Friday, May 11, 2012

Reading Bonhoeffer: Life Together, Part 1/4

Life Together: The Classic Exploration of Christian Community. By Dietrich Bonhoeffer. New York, New York: HarperOne (1993). 122 pp.
Dietrich Bonhoeffer had a life that in some respects seemed straight out of a New York Times Bestseller novel.[1] His writings and sermons have had a lasting impact on the church with such depth that belies the fact that he was taken from this world at the young age of 39. The book at hand was written in 1939 while Bonhoeffer was teaching at an underground seminary, just six years before his death. Due to the brevity of this book, I will offer some observations and comments from each chapter as four different blog posts.

Chapter One: Community

In the first chapter Bonhoeffer provides two sides of how one should properly understand Christian community. First, we are to understand Christian community as being in and through Christ. Second, Christian community is a Divine reality and sustained by the love of God in Christ. Like Zizioulas,[2] Bonhoeffer sees ecclesiology as inextricably intertwined with eschatology. The fullness of the church cannot be fully understood until God’s people are gathered up. Until that time, the visible purpose of the church is to gather together to share God’s Word and sacrament.

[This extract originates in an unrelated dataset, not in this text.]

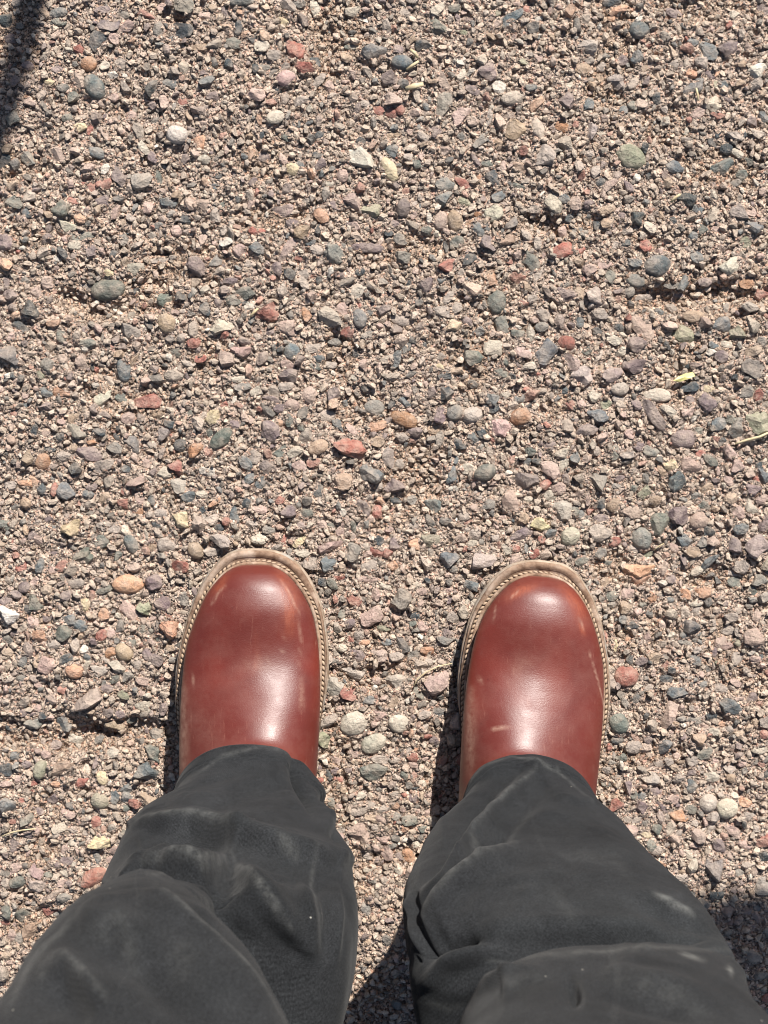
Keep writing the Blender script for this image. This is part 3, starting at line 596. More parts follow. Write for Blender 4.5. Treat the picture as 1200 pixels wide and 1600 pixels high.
 (0, 1180, 4, """30 90 85 75 0 K;160 60 65 45 0 M;250 90 110 75 70 L r;395 95 130 125 -20 B;290 150 55 50 0 K r;345 185 60 40 0 O;510 165 110 60 20 R;640 140 85 70 -70 Y r;910 100 150 115 0 S;690 175 35 35 0 W;
 50 310 105 100 0 S;165 395 85 95 -60 N;85 405 70 65 0 R;325 275 70 65 0 M r;625 285 105 95 0 L r;715 265 60 80 0 S;790 210 90 80 -30 S;785 265 70 70 60 S;845 300 80 60 -20 R;935 275 120 95 10 B;435 320 45 50 0 K r;
 530 295 30 45 0 K;785 335 60 40 0 N;600 420 65 75 0 R;190 495 80 45 -10 M;230 475 40 50 0 P;95 570 65 90 0 M r;620 545 130 80 15 Y;715 600 80 60 0 P r;405 590 45 55 0 P;455 550 55 50 0 C;180 540 35 35 0 K;
 605 655 85 55 -55 S;420 660 85 70 0 M;340 685 75 40 0 M;250 675 35 30 0 R r;575 765 190 95 30 R r;230 725 100 90 -40 P;100 705 90 65 20 P;35 740 65 50 0 G;415 730 80 60 0 C;305 745 50 40 0 N;115 790 110 65 20 N;
 245 810 140 75 10 D;335 880 180 50 30 P;220 940 60 60 0 K;480 885 50 60 0 B;405 890 90 60 0 G;295 985 140 70 -10 R;365 1000 75 55 0 G;145 1010 90 100 30 N;30 980 80 90 0 N;80 980 45 45 0 W;485 945 90 50 10 D;
 20 1050 70 45 -20 R;55 1130 80 80 0 P;115 1150 60 70 0 G;190 1110 110 130 0 B;610 840 60 70 0 B;30 800 60 70 0 D;700 455 50 50 0 G;530 490 60 45 0 D r;130 290 60 45 0 R;205 230 35 50 0 R;125 155 75 55 0 P;235 350 70 40 -20 M;
 430 370 90 60 0 P;380 805 80 60 0 P;430 800 50 45 0 M;290 655 50 40 0 G r;160 690 40 40 0 K;60 660 80 45 0 D;540 95 50 80 30 C;590 105 40 50 0 K;470 690 80 50 0 C;690 660 60 50 0 P;450 470 70 35 0 D;820 430 50 50 0 N;780 490 50 40 0 N;105 1070 60 60 -40 P;20 590 50 45 0 C;165 615 70 40 10 P;210 180 45 40 0 R;30 180 90 40 0 P;350 500 50 50 0 D;600 180 0 0 0 G;930 180 45 40 0 T;545 660 50 35 0 G;880 345 100 30 0 C"""),
 (480, 1120, 4.615, """330 60 170 150 20 C r;480 190 180 130 30 C r;645 50 130 110 0 C r;460 100 90 45 0 K;120 170 100 120 30 L;155 40 110 60 35 D;470 395 210 120 0 N;520 310 120 60 0 D;770 295 95 60 -20 R;780 235 35 40 0 O;
 635 310 80 60 0 D;730 235 60 50 0 D;200 315 110 55 -35 P;340 270 70 60 0 P;785 420 60 50 0 R r;700 430 55 75 0 N;915 175 75 60 0 M;850 60 80 60 -40 D;640 150 85 50 30 D;300 395 60 60 0 M;225 455 70 45 -20 R;95 460 45 40 0 R;
 345 435 70 50 -20 G;520 530 100 80 -20 G;390 570 70 60 0 C;730 500 60 60 0 G;640 565 90 50 0 D;760 585 75 80 0 M;645 640 65 50 20 O r;550 665 100 60 30 D;650 720 75 65 0 G;740 745 105 75 -10 N;700 805 55 60 -40 O;
 390 845 140 150 30 P;540 880 125 85 0 P r;575 990 85 110 30 P r;640 875 60 55 0 K;490 805 60 60 0 D;235 820 85 55 -10 D r;345 640 60 60 0 G;230 645 45 50 0 P;370 680 130 60 10 D;170 630 70 90 0 N;230 885 100 90 -30 P;
 735 1010 95 110 20 T;655 1015 65 65 0 M;425 935 50 45 0 D;515 1050 65 65 -40 M;810 870 55 65 0 G;840 800 60 80 -60 N;290 925 60 90 0 D;700 890 60 50 0 W;780 920 70 50 0 C;340 1070 60 40 0 M;440 1010 70 60 0 D;
 450 1100 90 45 20 C;660 1110 110 60 -50 C;150 640 0 0 0 G;470 1180 60 40 0 G;560 1180 60 50 0 D;800 690 80 60 0 P;790 650 50 35 0 G;470 640 100 60 0 D;820 490 70 60 0 C;860 300 60 45 0 P;100 370 50 50 0 M;540 740 90 60 0 P;150 790 40 40 0 P;690 670 40 40 0 P;615 930 60 50 0 G;850 700 80 60 40 P;200 390 60 50 0 M;765 350 80 50 0 P;880 560 70 50 0 P"""),
 (920, 1160, 4.286, """505 35 100 90 50 S;780 80 110 75 30 N;140 135 100 40 0 G;590 95 50 50 0 P;535 130 65 55 -30 D;535 90 50 45 0 K r;685 130 90 75 10 D;475 145 80 50 0 D;950 185 110 80 -10 D;415 240 120 95 10 D;
 215 230 95 75 0 D r;270 300 60 90 20 M;290 355 70 60 30 N;355 360 55 60 0 S;690 290 90 90 0 S r;455 335 110 60 -30 M;185 420 115 95 10 R;365 440 120 85 -10 M;490 440 95 75 -20 M;600 490 115 75 0 T;
 795 405 120 120 40 C r;925 440 130 125 0 C r;1040 410 105 70 -20 O;1150 360 90 60 0 B;240 510 95 70 -20 D r;205 585 70 70 0 K;455 580 65 75 0 N;375 610 100 65 -10 Y;400 690 85 80 40 N;295 670 80 35 0 C;
 720 620 120 85 -20 P;685 755 110 55 -10 C;870 690 100 90 0 M;840 835 150 150 -40 G;480 825 80 65 10 O;630 865 120 50 -15 B;745 935 140 50 15 P;940 890 70 65 0 P;1160 960 120 110 0 C;1040 685 90 50 -30 P;
 960 590 130 60 -30 P;1175 655 110 80 20 R;1180 770 90 80 0 K;860 1020 100 60 10 K;700 1030 70 55 0 K;620 915 90 60 0 D;1070 495 90 60 0 D;820 230 110 70 0 C;600 240 80 60 0 D;835 500 100 80 0 D;
 1190 215 50 60 0 K;1150 50 100 60 0 N;1115 130 60 50 0 G;1025 140 60 60 0 P;840 130 55 40 0 P;120 270 70 55 0 N;120 190 60 50 0 D;560 380 80 60 0 P;680 450 80 60 0 N;600 600 90 50 20 D;1075 820 90 40 0 D;
 700 540 60 50 0 D;520 685 50 35 0 D;1045 1030 40 35 0 K;1130 1110 80 60 0 S;530 910 60 40 0 K;950 1090 0 0 0 G;1030 940 60 40 0 M;310 210 0 0 0 G;700 205 80 40 0 M;300 30 110 80 0 D;225 110 60 70 -60 N;590 415 50 40 0 M;1050 190 50 45 0 G;800 310 80 70 0 D;930 800 60 50 0 C;710 690 70 40 0 P;560 760 60 45 0 M;380 540 80 60 0 G;320 520 60 60 0 D;445 720 80 60 0 D;755 860 35 35 0 R;1000 870 90 80 0 G;280 590 90 80 0 P;820 580 60 60 0 D;1130 580 60 50 0 D"""),
]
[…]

This purpose becomes all the more significant as we follow Bonhoeffer’s argument through this first chapter. It is only through the Word of God spoken that salvation comes. When one is asked, “‘Where is your salvation, your righteousness?’ he can never point to himself. He points to the Word of God in Jesus Christ, which assures him salvation and righteousness.” (22) In Bonhoeffer’s view, the preaching of the word is essential. We need brothers to speak living Word in witness to us. “The Christ in his own heart is weaker than the Christ in the word of his brother; his own heart is uncertain, his brother’s is sure.” (23)

Bonhoeffer also speaks about church leadership and methodology. I wonder what many of our Western evangelical churches would do with what is said about the strategies employed by men on page 32: “It is true, in so far as these are devout men, that they do this with the intention of serving the highest and the best, but in actuality the result is to dethrone the Holy Spirit, to relegate Him to remote unreality.” This serves as a sobering admonishment to all of us as we meet to come up with a “vision” and a “plan” for the church.
[1] And in fact was, thanks to Eric Metaxas. See
[2] As discussed in John Zizioulas, Being as Communion: Studies in Personhood and the Church (Crestwood, NY: St. Vladimir's Seminary Press, 1985).